= Your objective =
Using the data below, output the first line and every line after it up to and including the line containing "M['leaf_dark'], fl, angle=60)", exactly as written and with nothing added.

--- Start ---

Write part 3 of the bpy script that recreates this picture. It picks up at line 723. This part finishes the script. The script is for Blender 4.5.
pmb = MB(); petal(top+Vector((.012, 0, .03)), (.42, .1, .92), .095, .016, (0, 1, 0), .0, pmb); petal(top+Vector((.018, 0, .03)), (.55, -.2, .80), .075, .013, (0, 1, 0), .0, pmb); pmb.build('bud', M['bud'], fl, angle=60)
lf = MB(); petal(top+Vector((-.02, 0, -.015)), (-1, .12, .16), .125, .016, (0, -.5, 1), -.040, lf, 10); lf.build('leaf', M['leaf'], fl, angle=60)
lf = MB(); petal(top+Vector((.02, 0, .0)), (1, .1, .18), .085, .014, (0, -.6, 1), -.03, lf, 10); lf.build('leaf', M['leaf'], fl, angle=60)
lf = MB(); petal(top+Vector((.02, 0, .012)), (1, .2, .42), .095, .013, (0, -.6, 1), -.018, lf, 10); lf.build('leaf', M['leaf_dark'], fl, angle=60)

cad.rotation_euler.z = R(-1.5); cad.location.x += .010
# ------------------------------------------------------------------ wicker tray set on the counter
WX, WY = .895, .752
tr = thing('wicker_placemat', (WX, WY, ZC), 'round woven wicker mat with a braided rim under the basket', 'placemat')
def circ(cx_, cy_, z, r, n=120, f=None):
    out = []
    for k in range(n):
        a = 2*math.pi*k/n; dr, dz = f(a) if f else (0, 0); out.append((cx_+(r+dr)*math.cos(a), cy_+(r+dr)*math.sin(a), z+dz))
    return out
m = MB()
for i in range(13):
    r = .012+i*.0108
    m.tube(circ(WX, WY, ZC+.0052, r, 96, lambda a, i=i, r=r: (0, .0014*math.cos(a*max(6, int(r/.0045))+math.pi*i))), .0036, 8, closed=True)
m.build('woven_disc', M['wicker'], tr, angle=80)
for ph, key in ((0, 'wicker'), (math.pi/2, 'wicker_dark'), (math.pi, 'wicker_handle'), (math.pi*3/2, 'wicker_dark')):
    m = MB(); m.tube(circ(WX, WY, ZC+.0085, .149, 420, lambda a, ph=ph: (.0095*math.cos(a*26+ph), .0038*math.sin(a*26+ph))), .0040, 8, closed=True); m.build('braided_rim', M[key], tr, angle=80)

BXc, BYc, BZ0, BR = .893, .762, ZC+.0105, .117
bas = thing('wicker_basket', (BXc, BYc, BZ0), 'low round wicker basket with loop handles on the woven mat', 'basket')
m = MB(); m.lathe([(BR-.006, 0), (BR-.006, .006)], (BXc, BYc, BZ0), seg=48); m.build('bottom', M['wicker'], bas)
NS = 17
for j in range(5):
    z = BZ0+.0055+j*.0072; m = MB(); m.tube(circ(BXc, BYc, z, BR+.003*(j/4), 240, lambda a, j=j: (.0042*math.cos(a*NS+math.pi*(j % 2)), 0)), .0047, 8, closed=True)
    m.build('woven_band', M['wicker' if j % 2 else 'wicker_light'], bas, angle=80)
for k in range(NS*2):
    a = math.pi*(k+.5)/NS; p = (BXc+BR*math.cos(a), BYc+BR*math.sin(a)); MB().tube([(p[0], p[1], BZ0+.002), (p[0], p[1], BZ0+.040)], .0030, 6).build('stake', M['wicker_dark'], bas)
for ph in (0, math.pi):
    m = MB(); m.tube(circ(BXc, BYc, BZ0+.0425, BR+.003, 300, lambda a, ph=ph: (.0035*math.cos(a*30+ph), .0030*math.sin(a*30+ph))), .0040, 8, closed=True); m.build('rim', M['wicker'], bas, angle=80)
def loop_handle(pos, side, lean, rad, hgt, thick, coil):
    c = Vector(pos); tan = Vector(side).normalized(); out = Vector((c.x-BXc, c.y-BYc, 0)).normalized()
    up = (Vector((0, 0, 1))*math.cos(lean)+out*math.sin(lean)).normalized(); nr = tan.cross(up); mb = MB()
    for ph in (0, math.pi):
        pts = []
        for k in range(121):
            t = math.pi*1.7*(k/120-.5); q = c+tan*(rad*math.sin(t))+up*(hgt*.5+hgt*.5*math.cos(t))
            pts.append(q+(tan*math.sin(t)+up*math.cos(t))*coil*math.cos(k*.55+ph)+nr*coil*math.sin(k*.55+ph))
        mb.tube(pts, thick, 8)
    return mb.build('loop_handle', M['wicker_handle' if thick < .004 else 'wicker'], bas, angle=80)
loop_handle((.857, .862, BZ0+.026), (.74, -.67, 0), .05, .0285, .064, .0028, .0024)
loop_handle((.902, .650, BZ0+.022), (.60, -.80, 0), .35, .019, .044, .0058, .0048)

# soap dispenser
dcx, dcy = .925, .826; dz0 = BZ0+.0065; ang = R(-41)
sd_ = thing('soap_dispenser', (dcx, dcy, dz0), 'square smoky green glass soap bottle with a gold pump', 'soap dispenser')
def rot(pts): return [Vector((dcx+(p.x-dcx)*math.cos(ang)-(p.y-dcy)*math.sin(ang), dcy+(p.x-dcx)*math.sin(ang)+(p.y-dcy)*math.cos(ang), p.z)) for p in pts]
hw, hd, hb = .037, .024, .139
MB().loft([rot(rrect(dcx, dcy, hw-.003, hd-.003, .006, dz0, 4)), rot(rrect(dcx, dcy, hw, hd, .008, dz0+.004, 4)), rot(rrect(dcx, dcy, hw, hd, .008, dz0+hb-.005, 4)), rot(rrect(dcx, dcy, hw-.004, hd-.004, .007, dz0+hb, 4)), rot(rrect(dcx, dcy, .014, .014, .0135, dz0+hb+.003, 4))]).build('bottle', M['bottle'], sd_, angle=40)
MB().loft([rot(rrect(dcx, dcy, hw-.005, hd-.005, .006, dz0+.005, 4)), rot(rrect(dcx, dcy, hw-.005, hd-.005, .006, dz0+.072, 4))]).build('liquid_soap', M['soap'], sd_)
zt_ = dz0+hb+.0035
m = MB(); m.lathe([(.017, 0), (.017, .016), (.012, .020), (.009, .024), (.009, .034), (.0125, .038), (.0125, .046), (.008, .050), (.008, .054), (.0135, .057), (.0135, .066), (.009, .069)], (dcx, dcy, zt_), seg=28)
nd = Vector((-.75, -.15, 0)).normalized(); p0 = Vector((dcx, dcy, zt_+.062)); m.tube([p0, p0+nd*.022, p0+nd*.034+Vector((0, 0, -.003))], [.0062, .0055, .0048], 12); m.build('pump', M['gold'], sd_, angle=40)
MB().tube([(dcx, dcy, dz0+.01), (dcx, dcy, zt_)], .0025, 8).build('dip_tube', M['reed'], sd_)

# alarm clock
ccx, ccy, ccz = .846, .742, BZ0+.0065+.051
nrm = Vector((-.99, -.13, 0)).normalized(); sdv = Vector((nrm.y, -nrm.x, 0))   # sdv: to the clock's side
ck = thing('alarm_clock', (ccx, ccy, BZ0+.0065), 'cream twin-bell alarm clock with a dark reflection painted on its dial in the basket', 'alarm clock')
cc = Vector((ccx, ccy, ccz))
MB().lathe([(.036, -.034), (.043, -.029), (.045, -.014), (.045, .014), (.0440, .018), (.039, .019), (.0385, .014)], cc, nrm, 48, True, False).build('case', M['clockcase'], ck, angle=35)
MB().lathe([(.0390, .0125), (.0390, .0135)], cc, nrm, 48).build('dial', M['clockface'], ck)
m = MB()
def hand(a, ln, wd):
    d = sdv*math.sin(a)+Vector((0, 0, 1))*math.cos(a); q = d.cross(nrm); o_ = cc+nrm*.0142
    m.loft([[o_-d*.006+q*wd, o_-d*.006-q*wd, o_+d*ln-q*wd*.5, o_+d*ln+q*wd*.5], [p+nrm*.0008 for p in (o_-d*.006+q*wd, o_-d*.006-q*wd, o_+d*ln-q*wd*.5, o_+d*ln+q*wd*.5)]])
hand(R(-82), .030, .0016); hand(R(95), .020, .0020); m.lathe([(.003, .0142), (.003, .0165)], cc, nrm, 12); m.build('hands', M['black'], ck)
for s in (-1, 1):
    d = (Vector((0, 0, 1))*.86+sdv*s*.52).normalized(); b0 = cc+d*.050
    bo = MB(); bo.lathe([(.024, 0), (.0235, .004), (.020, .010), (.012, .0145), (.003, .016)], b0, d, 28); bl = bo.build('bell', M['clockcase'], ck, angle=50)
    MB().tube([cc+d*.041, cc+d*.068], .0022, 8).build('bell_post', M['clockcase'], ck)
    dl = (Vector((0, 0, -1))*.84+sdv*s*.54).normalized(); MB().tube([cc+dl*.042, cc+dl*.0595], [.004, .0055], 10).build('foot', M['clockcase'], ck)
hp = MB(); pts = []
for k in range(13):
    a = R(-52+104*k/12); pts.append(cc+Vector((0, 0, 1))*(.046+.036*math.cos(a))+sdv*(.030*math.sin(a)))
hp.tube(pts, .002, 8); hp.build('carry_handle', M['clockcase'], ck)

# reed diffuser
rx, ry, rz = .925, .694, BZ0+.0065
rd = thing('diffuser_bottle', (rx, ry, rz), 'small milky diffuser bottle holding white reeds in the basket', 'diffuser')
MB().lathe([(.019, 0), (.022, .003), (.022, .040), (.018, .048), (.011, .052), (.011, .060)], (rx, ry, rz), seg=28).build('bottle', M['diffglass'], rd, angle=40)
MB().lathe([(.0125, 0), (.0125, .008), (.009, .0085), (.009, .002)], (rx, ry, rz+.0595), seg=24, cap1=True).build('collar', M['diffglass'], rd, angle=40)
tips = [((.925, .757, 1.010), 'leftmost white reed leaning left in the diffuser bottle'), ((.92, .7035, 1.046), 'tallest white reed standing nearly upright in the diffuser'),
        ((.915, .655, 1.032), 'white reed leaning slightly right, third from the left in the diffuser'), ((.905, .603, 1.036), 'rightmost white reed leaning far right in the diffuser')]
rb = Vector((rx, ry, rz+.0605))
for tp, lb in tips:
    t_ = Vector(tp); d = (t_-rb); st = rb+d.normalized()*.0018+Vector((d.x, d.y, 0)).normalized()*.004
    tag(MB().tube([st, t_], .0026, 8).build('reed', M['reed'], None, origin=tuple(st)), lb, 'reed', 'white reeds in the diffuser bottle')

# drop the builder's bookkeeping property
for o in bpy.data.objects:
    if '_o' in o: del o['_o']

--- End ---

= Solution for this problem =
Write part 3 of the bpy script that recreates this picture. It picks up at line 723. This part finishes the script. The script is for Blender 4.5.
pmb = MB(); petal(top+Vector((.012, 0, .03)), (.42, .1, .92), .095, .016, (0, 1, 0), .0, pmb); petal(top+Vector((.018, 0, .03)), (.55, -.2, .80), .075, .013, (0, 1, 0), .0, pmb); pmb.build('bud', M['bud'], fl, angle=60)
lf = MB(); petal(top+Vector((-.02, 0, -.015)), (-1, .12, .16), .125, .016, (0, -.5, 1), -.040, lf, 10); lf.build('leaf', M['leaf'], fl, angle=60)
lf = MB(); petal(top+Vector((.02, 0, .0)), (1, .1, .18), .085, .014, (0, -.6, 1), -.03, lf, 10); lf.build('leaf', M['leaf'], fl, angle=60)
lf = MB(); petal(top+Vector((.02, 0, .012)), (1, .2, .42), .095, .013, (0, -.6, 1), -.018, lf, 10); lf.build('leaf', M['leaf_dark'], fl, angle=60)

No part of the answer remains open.